Cricket: Munro set for test debut

By David Leggat

Colin Munro, born in Durban but who moved to New Zealand with his family at age 15, makes his debut batting at No 7 and offering some back up medium pace. Photo / Gallo Images.
Colin Munro, born in Durban but who moved to New Zealand with his family at age 15, makes his debut batting at No 7 and offering some back up medium pace. Photo / Gallo Images.

James Franklin's misfortune is Colin Munro's good luck, with the Auckland allrounder to make his test debut against the country of his birth tonight (NZT).

And in another, unforced, change, Neil Wagner has replaced veteran Chris Martin in a three-pronged fast-medium attack in which two bowl with the left arm.

Franklin strained a hamstring bowling in the nets on Wednesday and is expected to be sidelined for a few days.

However, he is expected to be fit for the three-game ODI series to follow the second and final test.

Munro, born in Durban but who moved to New Zealand with his family at age 15, makes his debut batting at No 7 and offering some back up medium pace.

Growing up Munro admitted playing for New Zealand wasn't part of his cricketing dreams. He relished graduating into the South African team.

"But after going through the (New Zealand) age groups and playing for New Zealand at under 19 level I got a taste for it," he said.

"Playing for New Zealand is a great honour."

His ambition out of the match is simple: "A win that's all. It would be massive, and secondly would be contributing to that win."

He reckons he's seeing the ball well, and he has been plundering domestic runs for Auckland but "obviously it's a huge step and time will tell whether I'm ready for test cricket".

Munro is expecting some verbal advice from the South African players and plenty of short pitched bowling. But he's a solid horizontal shot maker which could stand him in good stead.

New Zealand captain Brendon McCullum likes the 25-year-old's attitude.

"He plays the game with a free spirit and has earned the right to be in the squad. We think at No 7 in the line-up he could be quite counter-attacking for us."

Wagner, born in Pretoria, has already played two tests in the West Indies last year, picking up four expensive wickets.

He owes his selection to two factors: he's been impressive in the nets in the last few days and his ability to reverse swing the old ball on a St George's Park pitch which is expected to rough up the ball.

"Chris got the first opportunity and did an okay job," McCullum said.

"Whilst he got three wickets later in the test and bowled reasonably well, we felt the more aggressive option of Neil, especially with the potentially drying pitch would serve us better to try and even up the series."

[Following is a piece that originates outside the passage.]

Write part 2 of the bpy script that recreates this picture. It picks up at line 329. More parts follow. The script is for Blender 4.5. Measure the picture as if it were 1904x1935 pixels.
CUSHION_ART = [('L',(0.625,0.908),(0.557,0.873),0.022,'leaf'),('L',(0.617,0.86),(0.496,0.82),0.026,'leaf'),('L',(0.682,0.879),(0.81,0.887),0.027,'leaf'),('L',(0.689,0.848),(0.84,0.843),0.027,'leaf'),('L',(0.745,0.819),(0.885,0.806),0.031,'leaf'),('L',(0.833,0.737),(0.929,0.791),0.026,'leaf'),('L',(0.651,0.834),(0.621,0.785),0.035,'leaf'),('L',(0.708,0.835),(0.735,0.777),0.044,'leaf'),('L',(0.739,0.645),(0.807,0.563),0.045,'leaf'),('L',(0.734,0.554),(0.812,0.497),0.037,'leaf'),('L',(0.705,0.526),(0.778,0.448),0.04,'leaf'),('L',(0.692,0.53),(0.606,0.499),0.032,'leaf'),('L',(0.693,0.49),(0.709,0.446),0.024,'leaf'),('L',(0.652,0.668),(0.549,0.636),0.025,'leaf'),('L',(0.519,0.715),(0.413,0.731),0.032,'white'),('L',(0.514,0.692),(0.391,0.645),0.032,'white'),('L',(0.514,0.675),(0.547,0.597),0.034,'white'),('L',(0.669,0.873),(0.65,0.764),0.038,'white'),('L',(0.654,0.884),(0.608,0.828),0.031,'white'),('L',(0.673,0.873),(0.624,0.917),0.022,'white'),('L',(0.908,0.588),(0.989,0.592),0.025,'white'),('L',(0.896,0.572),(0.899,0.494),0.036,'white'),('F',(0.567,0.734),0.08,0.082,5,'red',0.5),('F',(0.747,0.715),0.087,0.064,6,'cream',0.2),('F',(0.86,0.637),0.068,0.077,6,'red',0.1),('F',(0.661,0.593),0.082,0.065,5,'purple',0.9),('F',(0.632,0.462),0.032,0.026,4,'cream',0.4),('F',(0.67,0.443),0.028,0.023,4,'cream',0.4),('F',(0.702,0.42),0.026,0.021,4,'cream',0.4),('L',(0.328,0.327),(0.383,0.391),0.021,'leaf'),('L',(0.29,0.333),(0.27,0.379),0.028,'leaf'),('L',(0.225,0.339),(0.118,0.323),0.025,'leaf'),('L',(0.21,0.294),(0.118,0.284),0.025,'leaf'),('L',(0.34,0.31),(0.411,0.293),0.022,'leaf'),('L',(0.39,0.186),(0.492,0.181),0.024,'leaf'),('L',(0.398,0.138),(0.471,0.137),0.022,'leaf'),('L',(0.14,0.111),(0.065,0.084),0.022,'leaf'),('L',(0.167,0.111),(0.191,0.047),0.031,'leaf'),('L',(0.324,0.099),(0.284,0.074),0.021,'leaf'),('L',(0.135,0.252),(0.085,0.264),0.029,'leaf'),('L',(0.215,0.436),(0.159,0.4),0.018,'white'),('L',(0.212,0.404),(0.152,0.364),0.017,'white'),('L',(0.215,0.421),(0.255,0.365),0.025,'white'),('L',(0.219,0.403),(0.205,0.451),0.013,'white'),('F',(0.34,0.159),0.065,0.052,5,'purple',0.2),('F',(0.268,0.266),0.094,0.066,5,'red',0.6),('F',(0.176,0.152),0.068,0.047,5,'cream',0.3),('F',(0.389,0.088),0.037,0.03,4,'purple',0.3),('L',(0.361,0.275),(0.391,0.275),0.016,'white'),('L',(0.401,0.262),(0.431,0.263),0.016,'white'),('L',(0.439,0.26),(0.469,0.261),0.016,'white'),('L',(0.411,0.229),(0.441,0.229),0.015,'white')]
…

As McCullum put it: "All roads pointed to Neil in this test."

"He's a lovely guy, and plays the game hard on the field. We expect him to play extremely hard especially being from South Africa himself. We're confident he'll turn out and put in a really good performance."

There is one other conundrum for McCullum and the coaching staff to consider. Left arm spinner Bruce Martin is in the 12, as is offspinner Jeetan Patel.

If their reading of the pitch before the toss is that it might break up relatively early in the match, they could play both spinners. But McCullum made it clear Patel is first choice.

The hope is that the rough created by left armers Trent Boult and Wagner will give Patel some assistance.

Patel's lame batting down the order in the first test at Cape Town wasn't a factor, McCullum said.

"He didn't exactly cover himself in glory in the last innings but he wasn't the only one.

"Ultimately Jeetan is a bowler and if we can take some of the sting out of their attack then our lower order won't be exposed to quite the same extreme circumstances as they were in the last test."

New Zealand must win the test to square the series with the world No 1 test team.

They have made only one change, Vernon Philander's hamstring strain ruling him out, his place going to Rory Kleinveldt.

It's a small mercy for New Zealand's batsmen, but they hope the anticipated lower bounce, and slower pace of the St George's Park pitch will help reduce the effectiveness in terms of hostility of Dale Steyn, Morne Morkel and Kleinveldt.

South Africa have lost their last three tests in Port Elizabeth, so they feel a sense of wanting to get back to winning ways.

They are expecting much more from New Zealand in conditions they believe will be most akin to those back home for the tourists.

Wagner will stay on for the ODI series against South Africa as a replacement for Central Districts bowler Adam Milne.

He has had a recurrence of a lower leg injury and is unable to bowl without pain. Further assessment is required to determine the severity of the injury.

Already Wellington veteran Grant Elliott is joining the squad for the 50-over series as a replacement for injured Northern Districts' allrounder Corey Anderson.